## REQUIREMENTS
Copy each line in the data that includes the word "objects".

## INFORMATION PROVIDED
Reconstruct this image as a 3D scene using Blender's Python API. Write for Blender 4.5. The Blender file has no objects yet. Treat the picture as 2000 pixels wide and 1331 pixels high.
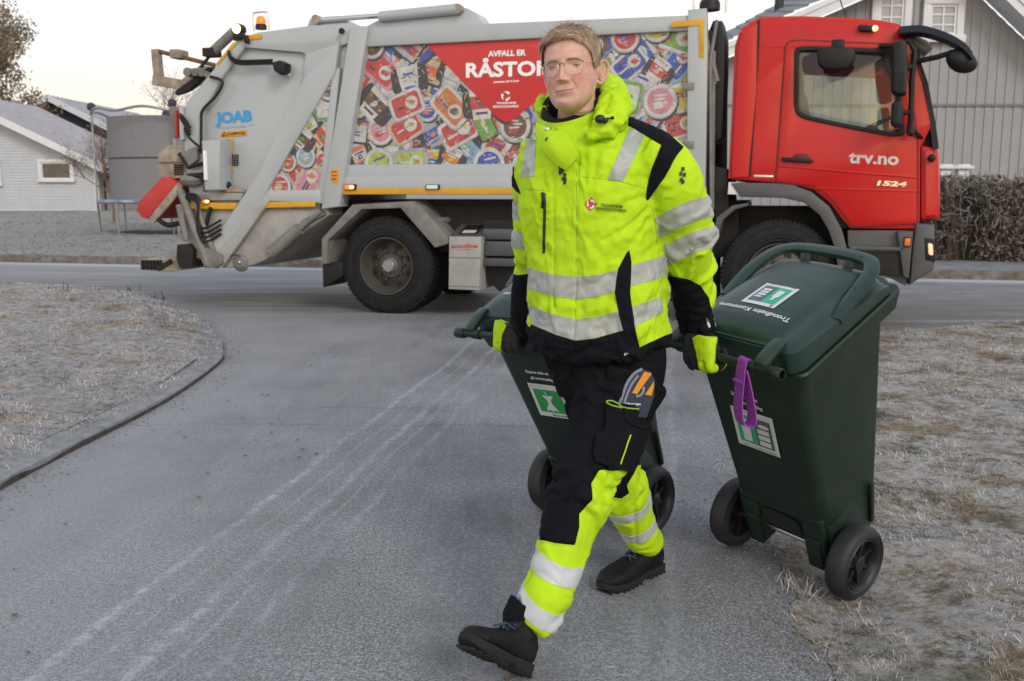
import bpy, bmesh, math, random
import numpy as np
from mathutils import Vector, Matrix, Euler, noise
from mathutils.bvhtree import BVHTree
rnd = random.Random(7)
R = math.radians
SC = bpy.context.scene
COL = SC.collection
# ------------------------------------------------------------------ camera, sky, sun, exposure
CF, CH = 1900.0, 1.32                       # focal length in photo pixels, eye height
CTH = math.atan((665.5 - 372.0) / CF)       # camera looks down by this angle
cam = bpy.data.cameras.new('camera'); camo = bpy.data.objects.new('camera', cam); COL.objects.link(camo)
camo.location = (0, 0, CH); camo.rotation_euler = (math.pi / 2 - CTH, 0, 0)
cam.sensor_width = 36.0; cam.lens = CF / 2000.0 * 36.0
cam.clip_start = 0.05; cam.clip_end = 2000
cam.dof.use_dof = True; cam.dof.focus_distance = 2.85; cam.dof.aperture_fstop = 7.0
SC.camera = camo
SUN_EL, SUN_AZ = 24.0, 200.0                # the light comes from behind the camera, a little to the left
w = bpy.data.worlds.new('World'); SC.world = w; w.use_nodes = True
nt = w.node_tree; nt.nodes.clear()
out = nt.nodes.new('ShaderNodeOutputWorld'); bg = nt.nodes.new('ShaderNodeBackground')
sky = nt.nodes.new('ShaderNodeTexSky'); sky.sky_type = 'NISHITA'; sky.sun_disc = False
sky.sun_elevation = R(9); sky.sun_rotation = R(180); sky.air_density = 1.0; sky.dust_density = 3.0; sky.ozone_density = 1.0
tc = nt.nodes.new('ShaderNodeTexCoord'); sp = nt.nodes.new('ShaderNodeSeparateXYZ')
rp = nt.nodes.new('ShaderNodeValToRGB'); rp.color_ramp.interpolation = 'EASE'
el = rp.color_ramp.elements
el[0].position = 0.0; el[0].color = (1.04, .86, .72, 1)
el[1].position = 1.0; el[1].color = (.46, .53, .66, 1)
for p_, c_ in ((.06, (1.08, .95, .85, 1)), (.15, (1.12, 1.06, 1.02, 1)), (.32, (1.10, 1.12, 1.15, 1)), (.6, (.76, .82, .93, 1))):
    e_ = el.new(p_); e_.color = c_
mx = nt.nodes.new('ShaderNodeMix'); mx.data_type = 'RGBA'; mx.blend_type = 'ADD'; mx.inputs[0].default_value = 1.0
sc_ = nt.nodes.new('ShaderNodeVectorMath'); sc_.operation = 'SCALE'; sc_.inputs['Scale'].default_value = 0.05
nt.links.new(sky.outputs[0], sc_.inputs[0])
nt.links.new(tc.outputs['Generated'], sp.inputs[0]); nt.links.new(sp.outputs['Z'], rp.inputs[0])
nt.links.new(rp.outputs[0], mx.inputs[6]); nt.links.new(sc_.outputs[0], mx.inputs[7])
nt.links.new(mx.outputs[2], bg.inputs['Color']); bg.inputs['Strength'].default_value = 0.90
nt.links.new(bg.outputs[0], out.inputs[0])
sl = bpy.data.lights.new('sun', 'SUN'); sl.energy = 1.45; sl.angle = R(20); sl.color = (1.0, .93, .86)
so = bpy.data.objects.new('sun', sl); COL.objects.link(so); so.rotation_euler = (R(90 - 32), 0, R(28))
SC.view_settings.view_transform = 'Standard'; SC.view_settings.look = 'None'
SC.view_settings.exposure = 0.0; SC.view_settings.gamma = 1.0
SC.cycles.max_bounces = 6; SC.cycles.use_denoising = True

def proj(P):
    P = np.asarray(P, float); x = P[..., 0]; y = P[..., 1]; z = P[..., 2] - CH
    c, s = math.cos(CTH), math.sin(CTH); d = y * c - z * s; u = y * s + z * c
    return np.stack([1000 + CF * x / d, 665.5 - CF * u / d], -1)
def ray(px, py):
    c, s = math.cos(CTH), math.sin(CTH); a = (px - 1000) / CF; b = (665.5 - py) / CF
    return Vector((a, c + b * s, -s + b * c))
CAM = Vector((0, 0, CH))
def ground(px, py, z=0.0):
    r = ray(px, py); return CAM + r * ((z - CH) / r.z)
def atd(px, py, Y):
    r = ray(px, py); return CAM + r * (Y / r.y)

# ------------------------------------------------------------------ materials
MATS = {}
def mat(name, col, rough=.6, metal=0., var=.12, scale=6., bump=0., bscale=40., dirt=None, damt=.4, dscale=3., spec=.5, emit=None, estr=0., coat=0., sheen=0.):
    if name in MATS: return MATS[name]
    m = bpy.data.materials.new(name); m.use_nodes = True; t = m.node_tree; b = t.nodes['Principled BSDF']
    b.inputs['Roughness'].default_value = rough; b.inputs['Metallic'].default_value = metal
    b.inputs['Specular IOR Level'].default_value = spec
    if coat: b.inputs['Coat Weight'].default_value = coat; b.inputs['Coat Roughness'].default_value = .08
    if sheen: b.inputs['Sheen Weight'].default_value = sheen
    tc = t.nodes.new('ShaderNodeTexCoord')
    n = t.nodes.new('ShaderNodeTexNoise'); n.inputs['Scale'].default_value = scale; n.inputs['Detail'].default_value = 6; n.inputs['Roughness'].default_value = .62
    t.links.new(tc.outputs['Object'], n.inputs['Vector'])
    r = t.nodes.new('ShaderNodeValToRGB'); c = np.array(col[:3], float)
    r.color_ramp.elements[0].position = .3; r.color_ramp.elements[1].position = .72
    r.color_ramp.elements[0].color = (*np.clip(c * (1 - var), 0, 1), 1); r.color_ramp.elements[1].color = (*np.clip(c * (1 + var), 0, 1), 1)
    t.links.new(n.outputs[0], r.inputs[0]); last = r.outputs[0]
    if dirt is not None:
        n2 = t.nodes.new('ShaderNodeTexNoise'); n2.inputs['Scale'].default_value = dscale; n2.inputs['Detail'].default_value = 9; n2.inputs['Roughness'].default_value = .7
        t.links.new(tc.outputs['Object'], n2.inputs['Vector'])
        r2 = t.nodes.new('ShaderNodeValToRGB'); r2.color_ramp.elements[0].position = .45; r2.color_ramp.elements[1].position = .75
        r2.color_ramp.elements[0].color = (0, 0, 0, 1); r2.color_ramp.elements[1].color = (damt, damt, damt, 1)
        t.links.new(n2.outputs[0], r2.inputs[0])
        mm = t.nodes.new('ShaderNodeMix'); mm.data_type = 'RGBA'; t.links.new(r2.outputs[0], mm.inputs[0]); t.links.new(last, mm.inputs[6]); mm.inputs[7].default_value = (*dirt, 1)
        last = mm.outputs[2]
    t.links.new(last, b.inputs['Base Color'])
    rr = t.nodes.new('ShaderNodeMapRange'); rr.inputs[3].default_value = max(.02, rough - .08); rr.inputs[4].default_value = min(1, rough + .1)
    t.links.new(n.outputs[0], rr.inputs[0]); t.links.new(rr.outputs[0], b.inputs['Roughness'])
    if bump:
        n3 = t.nodes.new('ShaderNodeTexNoise'); n3.inputs['Scale'].default_value = bscale; n3.inputs['Detail'].default_value = 5
        t.links.new(tc.outputs['Object'], n3.inputs['Vector'])
        bp = t.nodes.new('ShaderNodeBump'); bp.inputs['Strength'].default_value = bump; bp.inputs['Distance'].default_value = .01
        t.links.new(n3.outputs[0], bp.inputs['Height']); t.links.new(bp.outputs[0], b.inputs['Normal'])
    if emit: b.inputs['Emission Color'].default_value = (*emit, 1); b.inputs['Emission Strength'].default_value = estr
    MATS[name] = m; return m
def glass(name, col=(.9, .95, .95), rough=.02, trans=.75):
    m = bpy.data.materials.new(name); m.use_nodes = True; t = m.node_tree; t.nodes.clear()
    o = t.nodes.new('ShaderNodeOutputMaterial'); tr = t.nodes.new('ShaderNodeBsdfTransparent'); tr.inputs[0].default_value = (*col, 1)
    g = t.nodes.new('ShaderNodeBsdfGlossy'); g.inputs['Roughness'].default_value = rough
    lw = t.nodes.new('ShaderNodeLayerWeight'); lw.inputs[0].default_value = .5; pw = t.nodes.new('ShaderNodeMath'); pw.operation = 'POWER'; pw.inputs[1].default_value = 4.; t.links.new(lw.outputs['Facing'], pw.inputs[0]); f = t.nodes.new('ShaderNodeMath'); f.operation = 'MULTIPLY_ADD'; f.inputs[1].default_value = .9; f.inputs[2].default_value = .05; t.links.new(pw.outputs[0], f.inputs[0])
    x = t.nodes.new('ShaderNodeMixShader'); t.links.new(f.outputs[0], x.inputs[0]); t.links.new(tr.outputs[0], x.inputs[1]); t.links.new(g.outputs[0], x.inputs[2])
    t.links.new(x.outputs[0], o.inputs[0]); MATS[name] = m; return m

# ------------------------------------------------------------------ object helpers
def tag(o, label=None, cat=None, group=None, kind=None):
    if label: o['label'] = label
    if cat: o['category'] = cat
    if group: o['group'] = group
    if kind: o['kind'] = kind
    return o
def empty(name, loc, rz=0., label=None, cat=None, group=None):
    o = bpy.data.objects.new(name, None); COL.objects.link(o); o.location = loc; o.rotation_euler = (0, 0, rz); o.empty_display_size = .1
    return tag(o, label, cat, group)
def link(name, me, m=None, parent=None, smooth=None):
    if m is not None:
        for q in (m if isinstance(m, (list, tuple)) else [m]): me.materials.append(q)
    o = bpy.data.objects.new(name, me); COL.objects.link(o)
    if parent is not None: o.parent = parent
    if smooth is not None: shade(me, smooth)
    return o
def shade(me, ang=35.):
    me.polygons.foreach_set('use_smooth', [True] * len(me.polygons))
    if ang is True: return
    try: me.set_sharp_from_angle(angle=R(ang))
    except Exception: pass
def npmesh(name, V, Fs, mi=None):
    me = bpy.data.meshes.new(name); V = np.asarray(V, np.float32)
    if isinstance(Fs, np.ndarray) and Fs.ndim == 2:
        n, k = Fs.shape; me.vertices.add(len(V)); me.vertices.foreach_set('co', V.ravel()); me.loops.add(n * k); me.loops.foreach_set('vertex_index', Fs.ravel().astype(np.int32))
        me.polygons.add(n); me.polygons.foreach_set('loop_start', np.arange(0, n * k, k, dtype=np.int32)); me.polygons.foreach_set('loop_total', np.full(n, k, np.int32))
        me.update(calc_edges=True)
    else:
        me.from_pydata([tuple(map(float, v)) for v in V], [], [tuple(f) for f in Fs]); me.update()
    if mi is not None: me.polygons.foreach_set('material_index', np.asarray(mi, np.int32))
    return me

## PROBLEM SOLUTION
Reconstruct this image as a 3D scene using Blender's Python API. Write for Blender 4.5. The Blender file has no objects yet. Treat the picture as 2000 pixels wide and 1331 pixels high.
cam = bpy.data.cameras.new('camera'); camo = bpy.data.objects.new('camera', cam); COL.objects.link(camo)
so = bpy.data.objects.new('sun', sl); COL.objects.link(so); so.rotation_euler = (R(90 - 32), 0, R(28))
    o = bpy.data.objects.new(name, None); COL.objects.link(o); o.location = loc; o.rotation_euler = (0, 0, rz); o.empty_display_size = .1
    o = bpy.data.objects.new(name, me); COL.objects.link(o)